Tuesday's vote came hours after The Washington Post reported that a third whistleblower had shared evidence with senators suggesting that Bove "misled lawmakers about his handling of the dismissal of public corruption charges against New York Mayor Eric Adams."
Democratic senators demanded an investigation into the allegations before the final vote to confirm Bove, but Republicans rushed ahead with the vote anyway.
Sen. Sheldon Whitehouse (D-R.I.) said in a statement following Tuesday's vote that "this sham, hide-the-ball confirmation process is a new low for subservient Senate Republicans."
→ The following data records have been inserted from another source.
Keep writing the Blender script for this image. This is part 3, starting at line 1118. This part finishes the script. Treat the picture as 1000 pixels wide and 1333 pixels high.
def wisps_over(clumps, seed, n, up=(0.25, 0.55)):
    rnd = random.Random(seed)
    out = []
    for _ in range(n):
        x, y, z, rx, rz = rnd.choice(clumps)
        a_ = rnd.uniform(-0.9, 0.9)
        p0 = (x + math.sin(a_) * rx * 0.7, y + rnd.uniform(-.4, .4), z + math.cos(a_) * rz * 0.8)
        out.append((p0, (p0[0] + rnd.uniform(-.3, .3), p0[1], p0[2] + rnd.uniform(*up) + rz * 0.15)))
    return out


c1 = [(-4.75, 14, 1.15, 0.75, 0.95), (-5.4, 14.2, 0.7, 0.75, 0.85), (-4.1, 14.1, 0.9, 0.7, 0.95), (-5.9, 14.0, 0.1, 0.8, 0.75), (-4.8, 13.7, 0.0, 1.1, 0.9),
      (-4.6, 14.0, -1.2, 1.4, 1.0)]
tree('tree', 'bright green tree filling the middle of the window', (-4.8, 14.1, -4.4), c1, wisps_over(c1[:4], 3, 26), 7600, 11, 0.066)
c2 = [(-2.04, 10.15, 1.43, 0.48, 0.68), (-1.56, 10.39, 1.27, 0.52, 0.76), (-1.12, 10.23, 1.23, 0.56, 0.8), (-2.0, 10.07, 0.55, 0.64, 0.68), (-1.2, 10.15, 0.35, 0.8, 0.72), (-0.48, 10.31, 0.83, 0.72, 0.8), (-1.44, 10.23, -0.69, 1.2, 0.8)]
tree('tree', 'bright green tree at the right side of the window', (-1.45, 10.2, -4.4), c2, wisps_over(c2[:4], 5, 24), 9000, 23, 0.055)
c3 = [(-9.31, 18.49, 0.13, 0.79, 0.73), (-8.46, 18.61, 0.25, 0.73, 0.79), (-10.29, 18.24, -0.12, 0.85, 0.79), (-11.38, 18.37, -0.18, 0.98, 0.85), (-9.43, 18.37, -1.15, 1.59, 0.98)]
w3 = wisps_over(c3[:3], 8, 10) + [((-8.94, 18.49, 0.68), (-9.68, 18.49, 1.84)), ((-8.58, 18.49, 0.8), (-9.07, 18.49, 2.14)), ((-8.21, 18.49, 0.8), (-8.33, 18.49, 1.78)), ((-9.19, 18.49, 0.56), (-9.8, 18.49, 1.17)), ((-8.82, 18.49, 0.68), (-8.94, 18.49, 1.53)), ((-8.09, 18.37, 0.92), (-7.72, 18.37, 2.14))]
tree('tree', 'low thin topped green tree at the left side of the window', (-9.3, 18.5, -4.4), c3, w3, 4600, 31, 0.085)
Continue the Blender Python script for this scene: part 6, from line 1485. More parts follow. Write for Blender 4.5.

"Even as the lawless Emil Bove appears to have misled the committee about multiple, credible, backstopped allegations of misconduct, this body has sunk to simply being a partisan rubber stamp for President Trump," said Whitehouse. "Republicans have ignored whistleblower after whistleblower who bravely came forward to corroborate evidence of Bove's misconduct."
"Bove's confirmation sets the stage for the president and his allies to seek out favorable rulings, no matter how unconstitutional their actions may be."
Whistleblower Aid, a group representing one of the Bove whistleblowers, said prior to Tuesday's vote that Trump's Justice Department claimed to have lost a complaint "documenting Emil Bove's contempt for the rule of law" before finding it again on Monday.
The group noted that the Justice Department's Office of Inspector General "received an online copy of the complaint from Whistleblower Aid on May 2 and signed in a couriered copy three days later." The complaint, according to Whistleblower Aid, "provided documentary evidence that Bove and other senior DOJ officials instructed department lawyers to violate a court order relating to the Trump administration's immigration deportation policies."
"They also directed DOJ lawyers to commit perjury in federal court to cover up the violation, the evidence shows," according to the group. "Yet the office now says the documents were lost and refound only after Whistleblower Aid presented proof of submission and receipt. Evidence relevant to the Senate's final vote on the Bove nomination has thus sat unacknowledged for almost three months, foreclosing the possibility of any meaningful investigation into a lifetime judicial appointment."
Last month, The New York Times reported that one whistleblower—a DOJ lawyer who has since been fired—alleged that Bove said earlier this year that the Justice Department "would need to consider telling the courts 'fuck you'" if they ruled against the Trump administration's attempts to deport immigrants without due process.
Caroline Ciccone, president of the watchdog group Accountable.US, said Tuesday that Bove's confirmation "should send a chill down the spine of every American."
"Bove has shown total loyalty to Trump above the American people; refused to commit to recusing himself on cases involving the president; and is the subject of multiple whistleblower complaints," said Ciccone. "His extreme ideological record and ethical lapses have raised grave concerns about his integrity, but that didn't stop Republican senators from ramming his confirmation through, falling in line with Trump's scheme of hand-selecting judges who vow personal loyalty over the rule of law."
"Bove's confirmation sets the stage for the president and his allies to seek out favorable rulings, no matter how unconstitutional their actions may be," she warned. "And that is a threat to fundamental freedoms everywhere."